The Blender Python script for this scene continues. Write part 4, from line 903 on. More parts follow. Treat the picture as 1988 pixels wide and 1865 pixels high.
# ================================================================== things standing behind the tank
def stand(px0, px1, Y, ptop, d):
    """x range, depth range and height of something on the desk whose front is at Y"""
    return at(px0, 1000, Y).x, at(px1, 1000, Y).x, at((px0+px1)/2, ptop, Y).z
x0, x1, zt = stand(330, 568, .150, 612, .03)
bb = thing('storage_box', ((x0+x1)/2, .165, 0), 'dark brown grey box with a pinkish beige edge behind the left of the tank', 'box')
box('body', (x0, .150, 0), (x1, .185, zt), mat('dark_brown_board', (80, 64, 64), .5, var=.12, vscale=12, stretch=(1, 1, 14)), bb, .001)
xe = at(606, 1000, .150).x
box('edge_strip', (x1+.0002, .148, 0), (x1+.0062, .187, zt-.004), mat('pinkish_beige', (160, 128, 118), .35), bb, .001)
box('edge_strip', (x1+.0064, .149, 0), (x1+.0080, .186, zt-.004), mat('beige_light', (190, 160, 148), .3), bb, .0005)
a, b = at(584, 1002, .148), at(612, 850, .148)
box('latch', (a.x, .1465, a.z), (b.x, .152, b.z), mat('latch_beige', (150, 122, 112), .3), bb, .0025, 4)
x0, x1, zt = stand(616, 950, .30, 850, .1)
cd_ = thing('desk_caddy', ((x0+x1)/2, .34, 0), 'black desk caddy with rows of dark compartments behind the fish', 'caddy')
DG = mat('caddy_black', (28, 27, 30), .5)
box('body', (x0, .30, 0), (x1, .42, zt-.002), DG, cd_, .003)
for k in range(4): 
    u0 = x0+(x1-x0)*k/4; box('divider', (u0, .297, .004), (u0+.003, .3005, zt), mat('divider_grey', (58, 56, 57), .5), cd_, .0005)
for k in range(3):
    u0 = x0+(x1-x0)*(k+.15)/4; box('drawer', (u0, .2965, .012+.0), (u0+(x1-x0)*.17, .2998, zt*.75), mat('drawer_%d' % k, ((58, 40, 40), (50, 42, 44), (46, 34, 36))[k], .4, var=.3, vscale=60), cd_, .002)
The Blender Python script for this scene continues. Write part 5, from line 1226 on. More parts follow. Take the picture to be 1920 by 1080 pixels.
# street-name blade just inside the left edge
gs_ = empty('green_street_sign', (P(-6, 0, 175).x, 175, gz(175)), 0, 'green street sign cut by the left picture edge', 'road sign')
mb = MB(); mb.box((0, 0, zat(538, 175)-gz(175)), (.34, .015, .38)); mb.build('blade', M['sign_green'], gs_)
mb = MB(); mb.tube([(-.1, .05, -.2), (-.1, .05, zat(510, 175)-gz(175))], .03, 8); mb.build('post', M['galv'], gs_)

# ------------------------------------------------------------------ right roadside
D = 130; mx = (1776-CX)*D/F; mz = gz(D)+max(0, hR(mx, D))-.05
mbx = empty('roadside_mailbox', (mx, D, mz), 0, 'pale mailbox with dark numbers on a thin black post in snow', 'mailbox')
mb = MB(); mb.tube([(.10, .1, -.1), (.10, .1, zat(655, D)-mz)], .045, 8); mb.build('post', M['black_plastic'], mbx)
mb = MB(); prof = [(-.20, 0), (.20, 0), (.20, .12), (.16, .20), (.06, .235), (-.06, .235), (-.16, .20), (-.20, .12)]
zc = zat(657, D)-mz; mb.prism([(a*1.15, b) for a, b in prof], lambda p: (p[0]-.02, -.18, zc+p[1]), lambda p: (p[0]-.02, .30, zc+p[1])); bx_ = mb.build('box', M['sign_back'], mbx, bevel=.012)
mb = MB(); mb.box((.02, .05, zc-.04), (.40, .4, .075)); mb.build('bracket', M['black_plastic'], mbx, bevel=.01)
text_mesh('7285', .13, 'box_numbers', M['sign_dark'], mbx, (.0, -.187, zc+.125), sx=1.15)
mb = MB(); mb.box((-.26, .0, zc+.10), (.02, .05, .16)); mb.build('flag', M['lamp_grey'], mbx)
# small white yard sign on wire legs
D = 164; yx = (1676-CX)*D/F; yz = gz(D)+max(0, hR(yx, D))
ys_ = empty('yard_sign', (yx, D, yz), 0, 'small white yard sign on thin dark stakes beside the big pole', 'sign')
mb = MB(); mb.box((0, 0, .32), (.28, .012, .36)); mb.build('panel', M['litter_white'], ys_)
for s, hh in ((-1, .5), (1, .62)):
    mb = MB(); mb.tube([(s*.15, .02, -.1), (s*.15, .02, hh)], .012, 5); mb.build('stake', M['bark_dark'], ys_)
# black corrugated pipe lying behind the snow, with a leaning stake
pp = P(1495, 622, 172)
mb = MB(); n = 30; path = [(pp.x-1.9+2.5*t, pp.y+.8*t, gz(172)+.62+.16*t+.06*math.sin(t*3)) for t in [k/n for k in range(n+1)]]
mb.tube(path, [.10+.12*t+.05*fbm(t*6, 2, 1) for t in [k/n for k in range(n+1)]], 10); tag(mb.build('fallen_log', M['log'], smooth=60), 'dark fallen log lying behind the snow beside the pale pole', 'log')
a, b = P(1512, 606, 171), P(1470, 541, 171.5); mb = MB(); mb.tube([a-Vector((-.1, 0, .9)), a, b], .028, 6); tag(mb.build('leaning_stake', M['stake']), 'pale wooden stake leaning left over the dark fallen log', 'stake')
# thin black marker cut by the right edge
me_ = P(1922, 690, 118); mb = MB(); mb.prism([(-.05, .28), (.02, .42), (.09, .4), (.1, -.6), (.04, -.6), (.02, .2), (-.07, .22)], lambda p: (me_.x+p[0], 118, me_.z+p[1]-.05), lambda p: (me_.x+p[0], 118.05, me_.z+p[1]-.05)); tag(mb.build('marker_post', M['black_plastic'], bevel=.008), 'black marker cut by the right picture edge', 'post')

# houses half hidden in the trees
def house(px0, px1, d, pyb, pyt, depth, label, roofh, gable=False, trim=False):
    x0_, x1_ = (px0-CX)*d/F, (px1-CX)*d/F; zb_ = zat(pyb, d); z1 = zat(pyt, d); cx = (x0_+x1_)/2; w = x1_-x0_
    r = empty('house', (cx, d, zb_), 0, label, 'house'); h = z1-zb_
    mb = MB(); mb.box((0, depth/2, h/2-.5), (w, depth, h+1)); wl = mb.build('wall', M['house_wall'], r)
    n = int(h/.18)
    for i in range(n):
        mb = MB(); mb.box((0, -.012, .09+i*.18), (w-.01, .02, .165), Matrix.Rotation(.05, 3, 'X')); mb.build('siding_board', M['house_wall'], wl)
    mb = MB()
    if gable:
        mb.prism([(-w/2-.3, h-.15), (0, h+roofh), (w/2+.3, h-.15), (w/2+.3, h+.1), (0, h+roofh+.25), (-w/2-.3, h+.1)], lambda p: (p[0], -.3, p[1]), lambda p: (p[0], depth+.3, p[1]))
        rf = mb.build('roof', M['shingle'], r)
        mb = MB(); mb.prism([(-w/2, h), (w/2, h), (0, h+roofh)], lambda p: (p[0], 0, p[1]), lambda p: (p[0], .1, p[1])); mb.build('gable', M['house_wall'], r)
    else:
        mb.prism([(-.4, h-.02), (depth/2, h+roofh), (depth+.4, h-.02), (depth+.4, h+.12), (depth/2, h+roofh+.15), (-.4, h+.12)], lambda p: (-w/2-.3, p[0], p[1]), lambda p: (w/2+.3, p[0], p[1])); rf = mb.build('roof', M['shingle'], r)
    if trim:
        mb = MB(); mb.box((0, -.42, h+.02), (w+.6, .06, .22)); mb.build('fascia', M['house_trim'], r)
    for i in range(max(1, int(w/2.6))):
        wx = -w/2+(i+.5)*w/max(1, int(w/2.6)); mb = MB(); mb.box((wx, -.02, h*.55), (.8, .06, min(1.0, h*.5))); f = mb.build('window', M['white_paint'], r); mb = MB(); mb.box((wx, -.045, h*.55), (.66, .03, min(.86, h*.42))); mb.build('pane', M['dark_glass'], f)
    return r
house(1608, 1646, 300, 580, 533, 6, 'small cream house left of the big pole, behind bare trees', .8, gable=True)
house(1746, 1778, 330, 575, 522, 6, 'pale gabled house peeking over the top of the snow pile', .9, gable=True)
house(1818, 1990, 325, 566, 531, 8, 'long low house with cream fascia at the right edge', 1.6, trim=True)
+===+
■ Task statement: Return exactly the lines above from the line that has "by 1080 pixels." through the line that has "mb.build('post', M['galv'], gs_)", inclusive, and nothing else.

■ In response:
The Blender Python script for this scene continues. Write part 5, from line 1226 on. More parts follow. Take the picture to be 1920 by 1080 pixels.
# street-name blade just inside the left edge
gs_ = empty('green_street_sign', (P(-6, 0, 175).x, 175, gz(175)), 0, 'green street sign cut by the left picture edge', 'road sign')
mb = MB(); mb.box((0, 0, zat(538, 175)-gz(175)), (.34, .015, .38)); mb.build('blade', M['sign_green'], gs_)
mb = MB(); mb.tube([(-.1, .05, -.2), (-.1, .05, zat(510, 175)-gz(175))], .03, 8); mb.build('post', M['galv'], gs_)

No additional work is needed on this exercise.